Stated problem
Omit pictures and quote the listing below line by line, from its start through the line that holds "1.77), (1.13, 1.92)]".

Data segment
— START —
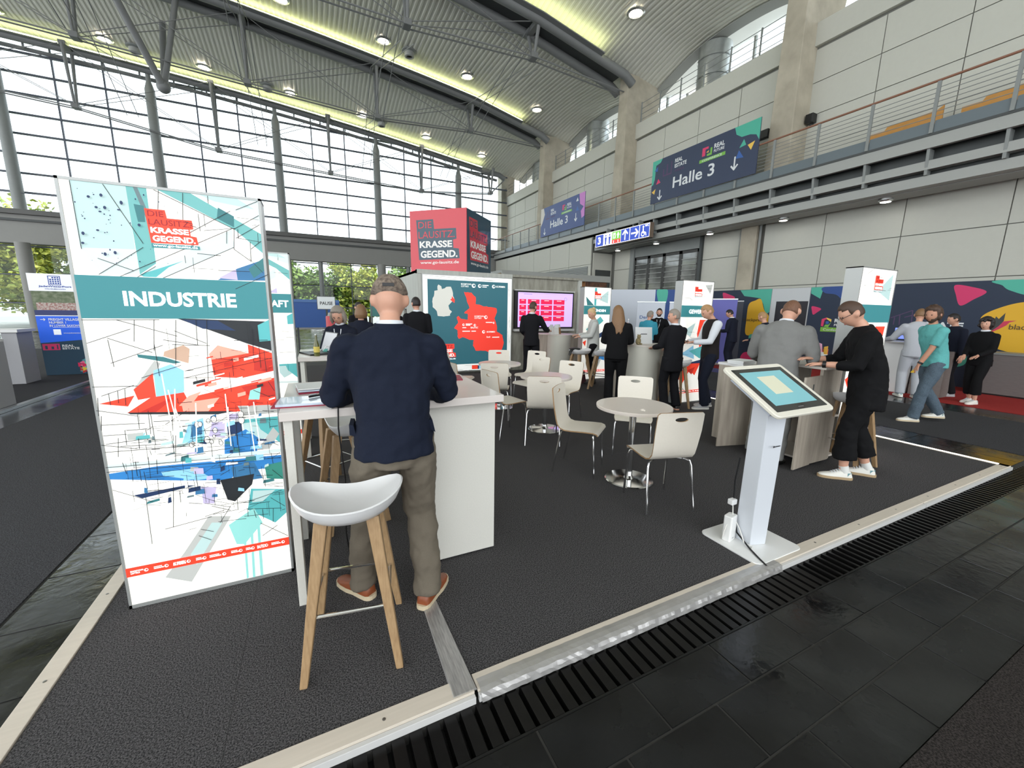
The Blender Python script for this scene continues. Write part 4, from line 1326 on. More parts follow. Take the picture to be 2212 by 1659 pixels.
LAU = [(1.07, 2.03), (1.27, 2.02), (1.38, 1.91), (1.39, 1.75), (1.59, 1.7), (1.95, 1.65), (1.97, 1.55), (1.9, 1.39), (1.93, 1.31), (1.98, 1.16), (1.96, 1.06), (2.13, 0.96), (2.17, 0.77), (2.08, 0.43), (1.86, 0.45), (1.66, 0.57), (1.38, 0.57), (1.31, 0.71), (1.33, 0.85), (1.21, 0.86), (1.04, 0.93), (0.94, 0.88), (0.9, 0.94), (0.91, 1.09), (0.81, 1.15), (0.92, 1.28), (0.89, 1.42), (0.93, 1.45), (1.0, 1.37), (1.18, 1.36), (1.17, 1.5), (1.07, 1.52), (1.23, 1.65), (1.17, 1.77), (1.13, 1.92)]


def rough(poly, amp, seed):
    """ragged outline"""
    r = random.Random(seed)
    out = []
    for (a, b), (c, d) in zip(poly, poly[1:] + poly[:1]):
        n = max(1, int(sqrt((c - a) ** 2 + (d - b) ** 2) / .045))
        for i in range(n):
            out.append((a + (c - a) * i / n + r.uniform(-amp, amp), b + (d - b) * i / n + r.uniform(-amp, amp)))
    return out


def rect(a, b, c, d):
    return [(a, c), (b, c), (b, d), (a, d)]


rg = random.Random(21)
bl = [(LINK, line(rg.uniform(.07, 2.36), z, rg.uniform(.07, 2.36), z + rg.uniform(-.05, .05), .004)) for z in [rg.choice((2.31, 2.34, 2.38, .1, .13, .2)) for _ in range(14)]]
bl += [(LINK, line(x, z, x + rg.uniform(-.03, .03), z + .2, .004)) for x, z in [(rg.choice((.09, .13, 2.31, 2.35)), rg.uniform(.2, 2.1)) for _ in range(14)]]
prints('border_print', mp, [(MAPW, rect(.06, 2.38, .07, 2.4))] + bl + [(A_['red'], rect(1.28, 1.45, .1, .2)), (A_['sky'], rect(1.48, 1.66, .1, .2)), (A_['sky'], rect(.5, .75, .1, .2)), (A_['navy'], rect(1.44, 1.48, .1, .19))], -.03)
prints('map_ground', mp, [(MAPT, rect(.17, 2.27, .24, 2.3))], -.031)
prints('map_of_germany', mp, [(MAPG, rough(GER, .006, 1))], -.032)
prints('map_of_region', mp, [(MAPR, rough(LAU, .008, 2))], -.0325)
prints('region_spot', mp, [(MAPR, [(0.77, 1.93), (.80, 1.88), (0.84, 1.84), (0.83, 1.76), (0.78, 1.79), (0.72, 1.84), (.76, 1.86)])], -.033)
MTX = M('map_lettering', (240, 240, 236), .5, emit=.6)
for s, x, z, w, h in (('BOOMTOWN\nCOTTBUS', 1.0, 2.15, .27, .09), ('ASG SPREMBERG', 1.93, 2.17, .26, .045), ('BOOMTOWN\nCOTTBUS', 1.35, 1.38, .26, .08), ('BAUTEC', 1.25, 1.14, .2, .04), ('ASG SPREMBERG', 1.68, 1.03, .24, .04), ('Stadt', 1.68, .9, .11, .04)):
    txt(s, mp, x, z, w, h, MTX, -.034, bold=.01)
for x, z, w in ((1.56, 2.2, .17), (1.56, 2.16, .12), (1.66, 1.28, .18), (1.12, 1.24, .17), (1.12, 1.21, .12), (1.03, 1.15, .1), (1.03, 1.06, .2), (1.27, 1.06, .12), (1.84, .9, .2)):
    prints('small_print', mp, [(MTX, [(x, z), (x + w, z), (x + w, z + .02), (x, z + .02)])], -.0335)
for x, z, r in ((1.33, 2.19, .05), (1.49, 2.19, .045), (1.87, 2.19, .045), (1.66, 1.42, .045), (1.88, 1.28, .025), (1.6, 1.05, .04), (1.36, 1.22, .03), (1.06, 1.23, .03)):
    prints('emblem', mp, [(MTX, disc(x, z, r)), (MAPR if z < 2 else MAPT, disc(x + r * .25, z + r * .1, r * .55))], -.0335)
logo(mp, .30, .42, .56, -.033, MAPR, LDARK, MTX)
# wall screen
tv = thing('wall_screen', 'large wall screen with lilac picture and rows of red buttons', 'screen', (7.09 - 2.3 + 0, 9.72, 0))
put('cabinet', MB().box(0, 1.84, -.07, .03, 1.12, 2.12), BLACK, tv, bevel=.006)
put('top_bar', MB().box(-.02, 1.86, -.08, .03, 2.12, 2.15), M('screen_silver', (200, 200, 198), .4), tv)
put('ledge', MB().box(-.02, 1.86, -.12, .03, 1.06, 1.12), M('screen_silver', (200, 200, 198), .4), tv)
LIL = M('screen_lilac_light', (206, 178, 246), .2, emit=.6)
RBT = M('screen_red_light', (226, 40, 84), .2, emit=.5)
put('picture', MB().add([(.08, -.071, 1.17), (1.8, -.071, 1.17), (1.8, -.071, 2.08), (.08, -.071, 2.08)], [(0, 1, 2, 3)]), LIL, tv)
for i in range(4):
    for j in range(4):
        x, z = .12 + j * .385, 1.33 + i * .15
        if j == 0:
            x, w = .12, .2
        else:
            x, w = -.03 + j * .4, .36
        put('picture_button', MB().add([(x, -.072, z), (x + w, -.072, z), (x + w, -.072, z + .125), (x, -.072, z + .125)], [(0, 1, 2, 3)]), RBT, tv)
        prints('button_print', tv, [(LTXT, [(x + w * .3, z + .09), (x + w * .7, z + .09), (x + w * .7, z + .1), (x + w * .3, z + .1)])], -.0725)
prints('picture_icon', tv, [(M('screen_icon', (150, 120, 180), .3, emit=.6), disc(1.56, 1.93, .045, n=20)), (LIL, disc(1.56, 1.93, .037, n=20))], -.072)
prints('picture_header', tv, [(M('screen_icon2', (150, 130, 190), .3, emit=.7), rect(.25, .5, 2.03, 2.045)), (M('screen_icon2', ), rect(.1, 1.79, 2.05, 2.055))], -.072)
# cube on the cabin roof, turned by 45 degrees
CRED = M('cube_red', (204, 48, 62), .35, spec=.5, coat=.3)
CNAVY = M('cube_navy', (22, 64, 82), .35, coat=.3)
CRT = M('cube_red_lettering', (214, 56, 70), .4)
CWT = M('cube_white_lettering', (232, 230, 226), .4)
cb = thing('sign_cube', 'red and navy sign cube standing on the cabin roof', 'sign', (3.56, 11.12, 2.5), radians(-45))
S = 1.62
put('red_face', MB().box(-S / 2, S / 2, -S / 2, -S / 2 + .03, 0, 1.58), CRED, cb, bevel=.004)
put('navy_face', MB().box(S / 2 - .03, S / 2, -S / 2 + .03, S / 2, 0, 1.58), CNAVY, cb, bevel=.004)
put('core', MB().box(-S / 2 + .01, S / 2 - .03, -S / 2 + .03, S / 2, 0, 1.57), CNAVY, cb)
logo(cb, -.62, .36, 1.24, -S / 2, CNAVY, CRT, CWT, None, CWT)
nf = bpy.data.objects.new('navy_face_print', None)
COL.objects.link(nf)
nf.parent = cb
nf.location = (S / 2, 0, 0)
nf.rotation_euler = (0, 0, pi / 2)
logo(nf, -.66, .36, 1.3, 0, CRED, CNAVY, CWT, None, CWT)

# ------------------------------------------------------------------ wooden booth behind the cabin
RUST = M('rusty_panel', (112, 74, 52), .7, noise=.9, nscale=5, rgb2=(66, 44, 34))
WARM = M('warm_bulb_light', (255, 214, 150), .5, emit=12)
wb = thing('snack_booth', 'booth with flat metal roof, warm bulbs and a rusty panel behind the screen wall', 'booth', (6.9, 14.2, 0))
put('roof', MB().box(-.6, 4.4, -.3, 4.0, 2.95, 3.05), LGREY, wb)
put('roof_edge', MB().box(-.6, 4.4, -.36, -.28, 2.8, 3.05), LGREY, wb, bevel=.01)
for x in (-.5, 1.4, 3.2, 4.3):
    put('post', MB().box(x - .06, x + .06, -.2, -.08, 0, 2.9), M('post_copper', (150, 104, 66), .5), wb)
put('back_wall', MB().box(-.5, 4.3, 2.6, 2.7, 0, 2.95), M('booth_warm_wall', (150, 110, 80), .7, noise=.3, nscale=3), wb)
put('dark_sign', MB().box(.35, 2.1, -.42, -.37, 2.5, 2.86), M('booth_sign_dark', (34, 36, 38), .5), wb)
prints('sign_emblem', wb, [(M('gold_mark', (150, 128, 84), .4), disc(1.22, 2.66, .07)), (M('gold_mark'), line(1.05, 2.56, 1.4, 2.56, .02))], -.42)
put('rusty_panel', MB().box(3.25, 4.28, -.3, -.22, 1.5, 2.8), RUST, wb)
put('counter_front', MB().box(-.5, 4.3, -.15, -.1, 0, 1.0), RUST, wb)
for i in range(12):
    b = put('bulb', MB().ball((-.4 + i * .37, .3 + (i % 3) * .5, 2.66), .045, 8, 6), WARM, wb, smooth=True)
for i in range(3):
    put('bulb_wire', MB().cyl((-.5, .3 + i * .5, 2.74), (4.3, .3 + i * .5, 2.74), .008, 5), BLACK, wb)

# ------------------------------------------------------------------ signs on the balcony
SNAVY = M('sign_navy', (44, 56, 84), .5)
SBLUE = M('sign_blue', (58, 78, 132), .5)
SW = M('sign_white', (222, 226, 228), .5)
STEALC = M('sign_teal', (74, 176, 152), .5)
SPINK = M('sign_pink', (214, 56, 104), .5)
SYEL = M('sign_yellow', (234, 192, 84), .5)
SGRN = M('sign_green', (120, 182, 74), .5)
SBL2 = M('sign_midblue', (52, 96, 168), .5)
SLIL = M('sign_lilac', (200, 128, 200), .5)
SDIM = M('sign_dim_pink', (78, 52, 92), .5)


def arrow_down(x, z, s):
    return [line(x, z, x, z + s, s * .13), line(x - s * .3, z + s * .36, x + .01, z, s * .13), line(x + s * .3, z + s * .36, x - .01, z, s * .13)]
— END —
Written answer
The Blender Python script for this scene continues. Write part 4, from line 1326 on. More parts follow. Take the picture to be 2212 by 1659 pixels.
LAU = [(1.07, 2.03), (1.27, 2.02), (1.38, 1.91), (1.39, 1.75), (1.59, 1.7), (1.95, 1.65), (1.97, 1.55), (1.9, 1.39), (1.93, 1.31), (1.98, 1.16), (1.96, 1.06), (2.13, 0.96), (2.17, 0.77), (2.08, 0.43), (1.86, 0.45), (1.66, 0.57), (1.38, 0.57), (1.31, 0.71), (1.33, 0.85), (1.21, 0.86), (1.04, 0.93), (0.94, 0.88), (0.9, 0.94), (0.91, 1.09), (0.81, 1.15), (0.92, 1.28), (0.89, 1.42), (0.93, 1.45), (1.0, 1.37), (1.18, 1.36), (1.17, 1.5), (1.07, 1.52), (1.23, 1.65), (1.17, 1.77), (1.13, 1.92)]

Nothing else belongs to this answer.